Luc Bondy, le nouveau directeur de l'Odéon, ne laisse rien affleurer dans sa mise en scène de ce climat pinterien.
Les grands moyens ne lui ont pourtant pas fait défaut.
Le coût exorbitant de cette production a été souvent évoqué dans la presse.
Néanmoins, Le Retour était l'un des points forts de cette rentrée, avec Bruno Ganz, très grand acteur allemand dans le rôle du père, un évènement en soi.
Sur scène le décor monumental de Johannes Schütz, déborde au sol du plateau jusque dans la salle. La hauteur des cloisons, dessinant les pièces du rez de chaussée d'où monte un grand escalier qui suggère l'étage, atteint quasiment les cintres. L'intérieur évoque parfaitement la grande maison déglinguée d'un quartier populaire de Londres: sol écaillé jaune canari, murs gris sale, mobilier moderne pauvre et moche.

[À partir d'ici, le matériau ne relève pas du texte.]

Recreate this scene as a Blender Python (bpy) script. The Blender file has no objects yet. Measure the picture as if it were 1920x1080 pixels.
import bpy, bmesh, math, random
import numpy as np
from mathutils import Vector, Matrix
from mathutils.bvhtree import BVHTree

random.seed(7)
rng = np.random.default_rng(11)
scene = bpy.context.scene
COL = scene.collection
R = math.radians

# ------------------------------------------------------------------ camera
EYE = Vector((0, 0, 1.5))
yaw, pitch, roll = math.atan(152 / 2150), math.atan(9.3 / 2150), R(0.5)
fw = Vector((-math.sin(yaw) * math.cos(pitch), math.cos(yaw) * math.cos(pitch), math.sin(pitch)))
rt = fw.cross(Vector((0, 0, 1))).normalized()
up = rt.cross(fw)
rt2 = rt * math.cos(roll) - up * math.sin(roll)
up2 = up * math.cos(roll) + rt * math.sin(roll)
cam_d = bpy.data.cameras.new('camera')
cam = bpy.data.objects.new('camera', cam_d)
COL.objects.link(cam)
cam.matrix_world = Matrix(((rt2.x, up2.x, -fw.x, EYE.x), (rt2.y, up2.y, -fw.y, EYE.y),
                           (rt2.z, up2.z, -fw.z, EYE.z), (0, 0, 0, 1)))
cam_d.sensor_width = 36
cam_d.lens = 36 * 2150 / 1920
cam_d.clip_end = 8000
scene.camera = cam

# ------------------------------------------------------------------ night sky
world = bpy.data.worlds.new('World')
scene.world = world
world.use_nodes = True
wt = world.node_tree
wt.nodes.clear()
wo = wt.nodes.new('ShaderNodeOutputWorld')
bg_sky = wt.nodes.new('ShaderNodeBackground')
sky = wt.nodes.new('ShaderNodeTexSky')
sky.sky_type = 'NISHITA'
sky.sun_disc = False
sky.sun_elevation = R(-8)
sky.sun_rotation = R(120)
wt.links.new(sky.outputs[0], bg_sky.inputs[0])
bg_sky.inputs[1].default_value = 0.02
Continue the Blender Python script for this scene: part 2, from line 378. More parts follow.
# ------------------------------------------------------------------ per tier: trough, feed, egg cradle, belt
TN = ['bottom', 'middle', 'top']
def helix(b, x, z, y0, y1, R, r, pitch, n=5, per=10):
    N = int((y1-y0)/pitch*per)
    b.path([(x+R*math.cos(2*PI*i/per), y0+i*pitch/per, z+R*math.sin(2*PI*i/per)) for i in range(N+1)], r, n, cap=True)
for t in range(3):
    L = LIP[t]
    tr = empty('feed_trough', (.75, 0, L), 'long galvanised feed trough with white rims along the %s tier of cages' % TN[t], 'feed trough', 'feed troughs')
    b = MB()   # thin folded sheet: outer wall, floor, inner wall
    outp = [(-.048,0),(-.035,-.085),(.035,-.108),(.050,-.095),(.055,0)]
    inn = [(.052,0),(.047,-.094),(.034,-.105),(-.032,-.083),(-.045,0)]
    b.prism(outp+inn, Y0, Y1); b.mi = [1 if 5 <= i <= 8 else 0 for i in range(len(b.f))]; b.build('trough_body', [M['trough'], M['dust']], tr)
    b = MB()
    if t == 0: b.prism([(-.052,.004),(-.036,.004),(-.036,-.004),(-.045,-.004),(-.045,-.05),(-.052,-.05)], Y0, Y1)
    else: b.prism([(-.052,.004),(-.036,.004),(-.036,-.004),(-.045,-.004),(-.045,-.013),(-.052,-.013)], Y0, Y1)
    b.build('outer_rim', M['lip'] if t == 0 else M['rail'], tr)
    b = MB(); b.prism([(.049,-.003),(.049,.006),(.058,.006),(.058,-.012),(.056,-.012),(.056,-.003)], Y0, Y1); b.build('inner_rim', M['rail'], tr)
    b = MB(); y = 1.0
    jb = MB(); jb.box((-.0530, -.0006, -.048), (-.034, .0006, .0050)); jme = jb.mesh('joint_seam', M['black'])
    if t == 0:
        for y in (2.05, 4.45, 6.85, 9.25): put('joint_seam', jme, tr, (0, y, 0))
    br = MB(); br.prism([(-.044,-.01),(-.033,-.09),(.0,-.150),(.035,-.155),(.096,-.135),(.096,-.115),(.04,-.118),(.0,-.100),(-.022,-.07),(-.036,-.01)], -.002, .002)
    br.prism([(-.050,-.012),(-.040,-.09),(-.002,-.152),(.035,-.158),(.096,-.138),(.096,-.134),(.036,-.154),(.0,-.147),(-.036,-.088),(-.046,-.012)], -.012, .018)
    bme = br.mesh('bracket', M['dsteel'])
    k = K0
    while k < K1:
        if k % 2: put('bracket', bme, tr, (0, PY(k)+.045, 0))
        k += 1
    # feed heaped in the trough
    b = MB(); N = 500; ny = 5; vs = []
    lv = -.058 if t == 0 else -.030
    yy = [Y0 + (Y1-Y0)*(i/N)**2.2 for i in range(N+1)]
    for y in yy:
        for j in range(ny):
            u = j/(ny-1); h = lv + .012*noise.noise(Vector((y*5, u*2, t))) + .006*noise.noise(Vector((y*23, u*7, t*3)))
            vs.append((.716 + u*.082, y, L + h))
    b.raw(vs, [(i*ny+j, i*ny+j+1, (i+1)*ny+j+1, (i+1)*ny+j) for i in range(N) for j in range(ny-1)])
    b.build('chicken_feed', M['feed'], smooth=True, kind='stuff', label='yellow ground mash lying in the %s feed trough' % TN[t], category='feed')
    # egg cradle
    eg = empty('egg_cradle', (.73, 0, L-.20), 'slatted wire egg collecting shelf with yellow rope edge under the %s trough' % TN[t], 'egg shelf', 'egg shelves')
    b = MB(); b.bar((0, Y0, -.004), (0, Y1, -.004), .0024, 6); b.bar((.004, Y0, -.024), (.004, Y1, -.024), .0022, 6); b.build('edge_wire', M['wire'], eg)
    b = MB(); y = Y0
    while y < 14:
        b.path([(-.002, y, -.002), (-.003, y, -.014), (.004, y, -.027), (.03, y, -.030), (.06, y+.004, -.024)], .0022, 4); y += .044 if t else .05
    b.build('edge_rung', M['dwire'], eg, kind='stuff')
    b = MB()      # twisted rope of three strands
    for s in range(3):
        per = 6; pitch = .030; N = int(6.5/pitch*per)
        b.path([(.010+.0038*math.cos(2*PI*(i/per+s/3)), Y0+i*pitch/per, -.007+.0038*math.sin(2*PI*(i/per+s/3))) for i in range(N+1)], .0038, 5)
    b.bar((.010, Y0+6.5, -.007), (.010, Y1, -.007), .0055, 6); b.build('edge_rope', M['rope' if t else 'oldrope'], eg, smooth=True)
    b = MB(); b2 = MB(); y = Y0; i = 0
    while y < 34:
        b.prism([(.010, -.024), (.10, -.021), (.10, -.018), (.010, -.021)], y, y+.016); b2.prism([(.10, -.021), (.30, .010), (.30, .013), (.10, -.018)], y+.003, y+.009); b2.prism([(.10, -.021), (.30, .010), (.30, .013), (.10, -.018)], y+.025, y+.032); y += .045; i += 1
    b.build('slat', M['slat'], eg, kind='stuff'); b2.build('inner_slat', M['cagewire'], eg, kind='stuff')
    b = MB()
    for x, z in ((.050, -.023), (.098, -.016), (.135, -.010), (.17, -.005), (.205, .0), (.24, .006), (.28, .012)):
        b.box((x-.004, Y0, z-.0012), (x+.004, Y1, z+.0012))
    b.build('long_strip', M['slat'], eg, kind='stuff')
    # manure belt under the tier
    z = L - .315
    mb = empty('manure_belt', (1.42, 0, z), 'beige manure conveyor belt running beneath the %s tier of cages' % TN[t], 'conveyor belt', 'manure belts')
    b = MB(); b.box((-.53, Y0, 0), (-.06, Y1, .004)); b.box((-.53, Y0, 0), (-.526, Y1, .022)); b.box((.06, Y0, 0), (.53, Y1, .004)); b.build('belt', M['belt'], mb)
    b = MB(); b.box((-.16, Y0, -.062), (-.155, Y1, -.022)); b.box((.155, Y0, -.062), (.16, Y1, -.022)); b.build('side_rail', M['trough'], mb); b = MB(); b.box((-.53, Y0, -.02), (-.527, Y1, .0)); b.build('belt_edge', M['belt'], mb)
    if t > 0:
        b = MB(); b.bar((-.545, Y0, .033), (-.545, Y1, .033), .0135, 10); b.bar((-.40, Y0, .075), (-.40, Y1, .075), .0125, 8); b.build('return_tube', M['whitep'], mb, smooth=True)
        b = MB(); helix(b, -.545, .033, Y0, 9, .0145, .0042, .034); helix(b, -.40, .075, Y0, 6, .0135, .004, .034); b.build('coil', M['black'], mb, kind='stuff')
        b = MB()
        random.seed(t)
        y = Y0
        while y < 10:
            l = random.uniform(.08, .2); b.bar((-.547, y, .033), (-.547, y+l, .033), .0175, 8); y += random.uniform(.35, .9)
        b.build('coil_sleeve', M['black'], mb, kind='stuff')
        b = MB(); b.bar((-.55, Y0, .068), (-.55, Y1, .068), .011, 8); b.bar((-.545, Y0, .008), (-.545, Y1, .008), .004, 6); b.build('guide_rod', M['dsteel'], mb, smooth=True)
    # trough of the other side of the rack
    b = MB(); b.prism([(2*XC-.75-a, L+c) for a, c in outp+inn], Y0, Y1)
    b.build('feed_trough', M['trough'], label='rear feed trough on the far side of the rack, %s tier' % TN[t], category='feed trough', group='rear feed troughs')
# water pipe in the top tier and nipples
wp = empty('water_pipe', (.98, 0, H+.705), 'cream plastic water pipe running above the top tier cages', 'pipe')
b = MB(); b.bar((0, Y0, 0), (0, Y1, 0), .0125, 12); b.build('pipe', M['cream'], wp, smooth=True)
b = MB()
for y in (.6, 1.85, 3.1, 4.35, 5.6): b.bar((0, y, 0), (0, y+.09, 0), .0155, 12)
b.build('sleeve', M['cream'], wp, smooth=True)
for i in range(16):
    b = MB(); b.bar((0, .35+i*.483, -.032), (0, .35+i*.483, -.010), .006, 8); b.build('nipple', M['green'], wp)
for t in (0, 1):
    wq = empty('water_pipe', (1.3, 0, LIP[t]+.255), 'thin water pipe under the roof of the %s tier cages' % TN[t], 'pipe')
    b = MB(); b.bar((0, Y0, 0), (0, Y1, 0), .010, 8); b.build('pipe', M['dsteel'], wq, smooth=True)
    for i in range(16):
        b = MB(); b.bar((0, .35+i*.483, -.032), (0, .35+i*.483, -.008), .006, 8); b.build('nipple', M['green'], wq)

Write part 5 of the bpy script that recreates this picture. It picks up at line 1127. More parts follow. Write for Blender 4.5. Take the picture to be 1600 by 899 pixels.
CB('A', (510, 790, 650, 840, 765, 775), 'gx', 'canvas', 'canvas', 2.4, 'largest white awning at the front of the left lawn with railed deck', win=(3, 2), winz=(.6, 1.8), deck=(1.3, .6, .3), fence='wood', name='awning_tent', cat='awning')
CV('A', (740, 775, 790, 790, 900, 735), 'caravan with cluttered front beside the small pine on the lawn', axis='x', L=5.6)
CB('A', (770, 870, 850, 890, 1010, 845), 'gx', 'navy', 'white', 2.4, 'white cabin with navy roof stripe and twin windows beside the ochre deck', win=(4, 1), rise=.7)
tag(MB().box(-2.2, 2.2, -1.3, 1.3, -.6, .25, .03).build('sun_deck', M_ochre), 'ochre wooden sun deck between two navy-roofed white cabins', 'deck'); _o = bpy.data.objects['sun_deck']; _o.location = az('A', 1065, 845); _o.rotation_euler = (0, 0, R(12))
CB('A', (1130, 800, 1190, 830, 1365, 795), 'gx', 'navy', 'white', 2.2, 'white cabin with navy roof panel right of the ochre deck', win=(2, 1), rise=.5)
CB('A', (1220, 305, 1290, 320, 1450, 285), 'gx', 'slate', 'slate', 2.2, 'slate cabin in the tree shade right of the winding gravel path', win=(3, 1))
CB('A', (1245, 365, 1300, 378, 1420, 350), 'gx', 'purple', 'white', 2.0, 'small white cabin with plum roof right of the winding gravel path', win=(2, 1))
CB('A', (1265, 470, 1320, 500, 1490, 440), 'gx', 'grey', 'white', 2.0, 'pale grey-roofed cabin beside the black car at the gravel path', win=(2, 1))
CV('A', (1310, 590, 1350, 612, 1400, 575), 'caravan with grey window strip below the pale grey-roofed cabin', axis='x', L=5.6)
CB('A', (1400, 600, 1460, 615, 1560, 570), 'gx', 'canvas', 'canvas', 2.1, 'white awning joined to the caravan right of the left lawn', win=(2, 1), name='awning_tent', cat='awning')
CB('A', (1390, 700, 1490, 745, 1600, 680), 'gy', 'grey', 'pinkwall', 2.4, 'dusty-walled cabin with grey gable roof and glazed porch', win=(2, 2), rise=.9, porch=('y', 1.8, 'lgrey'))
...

Une famille, exclusivement composée de mâles, s'affaire énergiquement au nettoyage des lieux quand débute l'action. Elle va nous dévoiler très vite son côté terrifiant.
Si tôt expédiée cette activité ordinaire, une violente dispute oppose le benjamin, Lenny, à Max, le père vieillissant.
Voilà amorcée la spirale infernale et le climat délétère qui règne au sein de la famille.
Les rares épisodes d'accalmie ne réservent que récits dévastateurs et tentatives de manipulations perverses.
Seul, passif au milieu de tous, Teddy, frère aîné de retour d'Amérique, se résigne à l'inacceptable: l'abandon par sa jeune femme, qui lui préfère ces hommes ignobles pour lesquels elle accepte aussi de se prostituer.
L'histoire fit scandale en son temps, je n'ai pas assisté à sa création.
Cette représentation hyper-réaliste nous donne à voir une famille qui allie violence animale, brutalité physique et grossièreté verbale, mais rien de dérangeant au sens pinterien du terme.
Bruno Ganz, trop souvent incompréhensible, se montre tour à tout brutal et manipulateur au premier degré comme tous, bien que tous soient justes.
Seul Micha Lescot imprime sa singularité étonnante à ce jeune frère, maquereau minable.
Ses scènes sont de loin les plus intéressantes.
Il faut voir ses enroulements, ses étirements, ses formes de reptation, sa façon de se mouvoir qui sont uniques et fascinent toujours. Ses manoeuvres d'approche et de séduction au tour de sa jeune belle soeur, en marcel blanc et culotte de pyjama, sont un grand moment.
Il est le réconfort de cette soirée qui se compare à un cadeau sans intérêt présenté dans un sublime emballage.
Sans remonter très loin, il suffit d'évoquer L'Amant avec Léa Drucker ou Le Gardien avec Robert Hirsh pour mesurer l'absence de l'auteur dans ce Retour.
Un robinet d'eau tiède, une pièce sociétale dépassée, un pétard mouillé.